## YOUR TASK
Print exactly the lines from the first one down to the line containing "R = math.radians", both ends included, with no pictures and nothing else.

## DATASET EXTRACT
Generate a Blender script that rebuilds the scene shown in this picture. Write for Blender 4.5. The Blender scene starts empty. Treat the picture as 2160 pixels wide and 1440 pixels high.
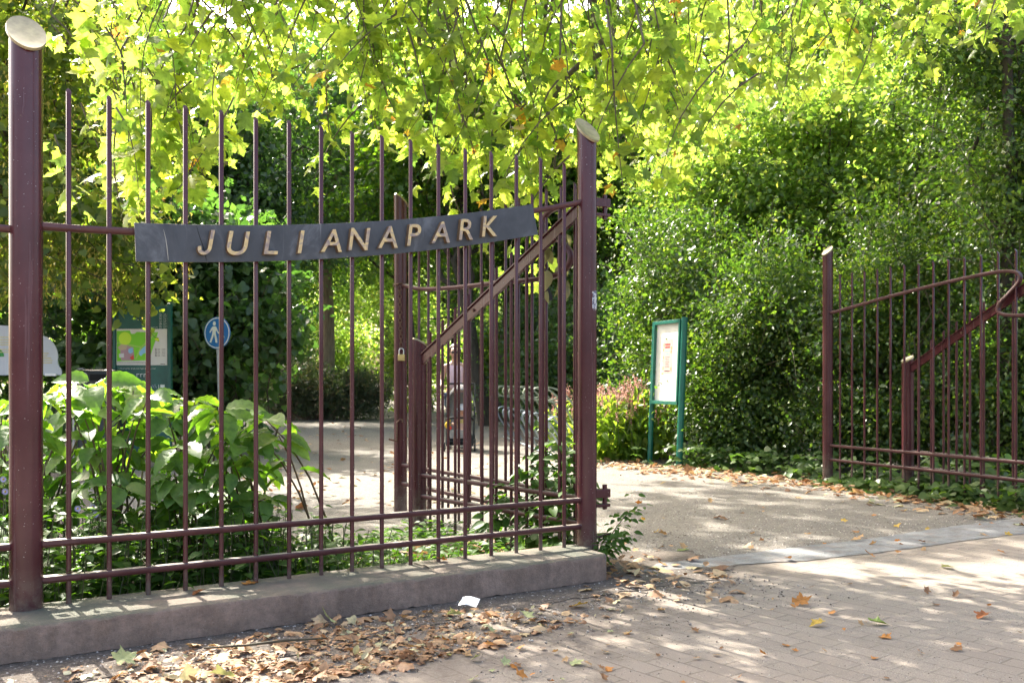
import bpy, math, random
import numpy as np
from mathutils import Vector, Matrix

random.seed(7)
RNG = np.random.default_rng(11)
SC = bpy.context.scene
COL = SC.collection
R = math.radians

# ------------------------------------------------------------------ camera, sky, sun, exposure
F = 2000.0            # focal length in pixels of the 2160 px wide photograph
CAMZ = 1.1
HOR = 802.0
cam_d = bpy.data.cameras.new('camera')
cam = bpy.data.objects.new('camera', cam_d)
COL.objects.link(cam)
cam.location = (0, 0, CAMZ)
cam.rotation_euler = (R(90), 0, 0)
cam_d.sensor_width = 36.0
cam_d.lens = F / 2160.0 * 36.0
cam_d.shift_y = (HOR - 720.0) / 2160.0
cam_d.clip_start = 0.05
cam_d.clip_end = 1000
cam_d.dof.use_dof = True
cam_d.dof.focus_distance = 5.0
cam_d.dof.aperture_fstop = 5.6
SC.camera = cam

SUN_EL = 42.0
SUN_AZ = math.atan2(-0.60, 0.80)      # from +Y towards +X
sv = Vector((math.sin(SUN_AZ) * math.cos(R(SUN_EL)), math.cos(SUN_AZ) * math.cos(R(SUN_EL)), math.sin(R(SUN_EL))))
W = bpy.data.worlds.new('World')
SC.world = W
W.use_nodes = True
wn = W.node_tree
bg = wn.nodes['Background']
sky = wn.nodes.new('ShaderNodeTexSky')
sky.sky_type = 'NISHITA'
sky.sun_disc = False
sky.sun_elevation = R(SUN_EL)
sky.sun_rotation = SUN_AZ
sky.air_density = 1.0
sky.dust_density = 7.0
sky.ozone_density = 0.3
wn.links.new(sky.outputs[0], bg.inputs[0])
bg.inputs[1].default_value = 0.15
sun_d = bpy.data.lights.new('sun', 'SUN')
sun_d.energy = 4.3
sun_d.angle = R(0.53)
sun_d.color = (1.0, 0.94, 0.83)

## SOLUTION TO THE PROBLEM
Generate a Blender script that rebuilds the scene shown in this picture. Write for Blender 4.5. The Blender scene starts empty. Treat the picture as 2160 pixels wide and 1440 pixels high.
import bpy, math, random
import numpy as np
from mathutils import Vector, Matrix

random.seed(7)
RNG = np.random.default_rng(11)
SC = bpy.context.scene
COL = SC.collection
R = math.radians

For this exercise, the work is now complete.